Debbie says:
Today is International Women’s Day. According to the linked website, This day has been observed “for well over a century, with the first IWD gathering in 1911 supported by over a million people. Today, IWD belongs to all groups collectively everywhere. IWD is not country, group or organization specific.”
Because of its dispersed nature, groups and individuals can choose to mark the day in their own way. I always feel inclined to grumble that that means that the other 364 days are men’s days, and that nonbinary people deserve (at the very least) a day. That being said, it’s a useful hook to celebrate something that women are, or are doing, or represent. The person who came to my mind today — for reasons I think are obvious — is Yelena Osipova (also transliterated equally correctly as Elena Osipova).
Right now, she’s all over the news, but it’s hard to find much about her that isn’t either about her infancy or linked directly to this week’s news. A 2014 profile by Ekaterina Danilova at Free Speech Radio News, which gave me some background and some images of her paintings.
Osipova is a survivor of the gruesome siege of Leningrad during World War II. She was born when people around her and her parents were dying of starvation. As an adult, she became an artist, painting both fine art and later political poster art (which of course can also be fine art).
More images of Osipova and her art can be found at the Free Speech Radio News link above.

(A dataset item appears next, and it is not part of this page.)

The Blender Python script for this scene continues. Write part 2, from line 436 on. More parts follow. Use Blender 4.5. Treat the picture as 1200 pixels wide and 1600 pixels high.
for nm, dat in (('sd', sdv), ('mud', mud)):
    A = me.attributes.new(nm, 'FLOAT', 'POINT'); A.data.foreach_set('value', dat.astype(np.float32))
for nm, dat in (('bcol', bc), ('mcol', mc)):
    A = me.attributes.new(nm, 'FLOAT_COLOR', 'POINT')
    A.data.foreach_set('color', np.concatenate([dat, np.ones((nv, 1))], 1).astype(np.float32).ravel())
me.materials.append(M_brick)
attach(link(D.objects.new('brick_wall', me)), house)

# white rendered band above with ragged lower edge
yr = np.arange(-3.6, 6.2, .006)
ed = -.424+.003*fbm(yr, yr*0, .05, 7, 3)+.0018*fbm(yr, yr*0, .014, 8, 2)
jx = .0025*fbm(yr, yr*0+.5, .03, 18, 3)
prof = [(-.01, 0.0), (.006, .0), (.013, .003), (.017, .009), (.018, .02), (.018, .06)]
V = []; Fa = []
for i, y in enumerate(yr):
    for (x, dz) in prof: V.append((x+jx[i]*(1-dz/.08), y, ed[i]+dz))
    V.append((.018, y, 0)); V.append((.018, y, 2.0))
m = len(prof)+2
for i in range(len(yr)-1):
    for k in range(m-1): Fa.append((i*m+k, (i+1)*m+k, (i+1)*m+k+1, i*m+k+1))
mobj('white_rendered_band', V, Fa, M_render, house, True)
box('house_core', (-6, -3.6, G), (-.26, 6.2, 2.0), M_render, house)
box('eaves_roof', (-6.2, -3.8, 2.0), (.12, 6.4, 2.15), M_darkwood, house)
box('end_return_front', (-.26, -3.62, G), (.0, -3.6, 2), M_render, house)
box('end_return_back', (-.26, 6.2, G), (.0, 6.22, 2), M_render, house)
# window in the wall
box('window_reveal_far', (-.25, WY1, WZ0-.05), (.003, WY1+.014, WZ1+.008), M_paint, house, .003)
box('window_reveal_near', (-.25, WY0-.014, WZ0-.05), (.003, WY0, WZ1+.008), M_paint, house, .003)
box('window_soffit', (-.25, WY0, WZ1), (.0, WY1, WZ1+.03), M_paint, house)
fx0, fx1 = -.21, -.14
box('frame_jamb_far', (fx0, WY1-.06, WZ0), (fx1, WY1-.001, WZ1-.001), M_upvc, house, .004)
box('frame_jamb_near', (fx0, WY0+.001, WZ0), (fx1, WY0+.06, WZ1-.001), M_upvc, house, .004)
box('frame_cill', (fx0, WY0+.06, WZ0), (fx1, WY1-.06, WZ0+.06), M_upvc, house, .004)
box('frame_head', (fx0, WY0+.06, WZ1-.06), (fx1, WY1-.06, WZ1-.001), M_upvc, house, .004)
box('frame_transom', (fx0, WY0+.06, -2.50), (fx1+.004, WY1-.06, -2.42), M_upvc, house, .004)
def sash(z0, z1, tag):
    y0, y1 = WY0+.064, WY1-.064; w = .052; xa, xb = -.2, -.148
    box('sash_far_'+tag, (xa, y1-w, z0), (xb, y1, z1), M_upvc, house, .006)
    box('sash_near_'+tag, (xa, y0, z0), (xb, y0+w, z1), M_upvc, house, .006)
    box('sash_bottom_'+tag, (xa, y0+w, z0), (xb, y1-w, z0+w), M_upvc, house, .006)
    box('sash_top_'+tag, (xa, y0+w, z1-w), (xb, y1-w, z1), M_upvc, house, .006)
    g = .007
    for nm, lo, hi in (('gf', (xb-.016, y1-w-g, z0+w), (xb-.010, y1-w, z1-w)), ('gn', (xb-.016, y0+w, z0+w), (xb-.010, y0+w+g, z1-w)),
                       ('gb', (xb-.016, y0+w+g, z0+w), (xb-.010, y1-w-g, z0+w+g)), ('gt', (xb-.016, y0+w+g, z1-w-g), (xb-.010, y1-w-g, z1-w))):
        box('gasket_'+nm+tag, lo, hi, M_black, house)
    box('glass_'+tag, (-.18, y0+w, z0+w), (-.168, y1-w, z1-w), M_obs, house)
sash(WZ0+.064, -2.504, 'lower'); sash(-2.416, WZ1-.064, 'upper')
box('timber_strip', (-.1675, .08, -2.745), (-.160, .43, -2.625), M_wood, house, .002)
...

According to FSRN, she began
her opposition actions in October 2002, in the wake of the Nord-Ost attack in which Chechen terrorists occupied a Moscow theater during a performance, taking hundreds of people hostage. Over 100 people died in a botched gas attack by security forces. Elena Andreyevna puts at least part of the blame for the tragedy on Putin.
After that, she became a well-known figure at anti-war and anti-Putin rallies. She has been arrested many times, and also harassed by pro-Putin demonstrators and provocateurs, including having (literal) shit thrown at her.
And last week, she was arrested by six Russian policeman for holding up her handwritten signs calling for Russian soldiers to lay down their arms and not fight Ukraine. She’s 77 years old, and diabetic, and none of that seems to matter to her as much as what she believes in.
She’s the kind of woman I want to appreciate on International Women’s Day — and the other 364 days of the year.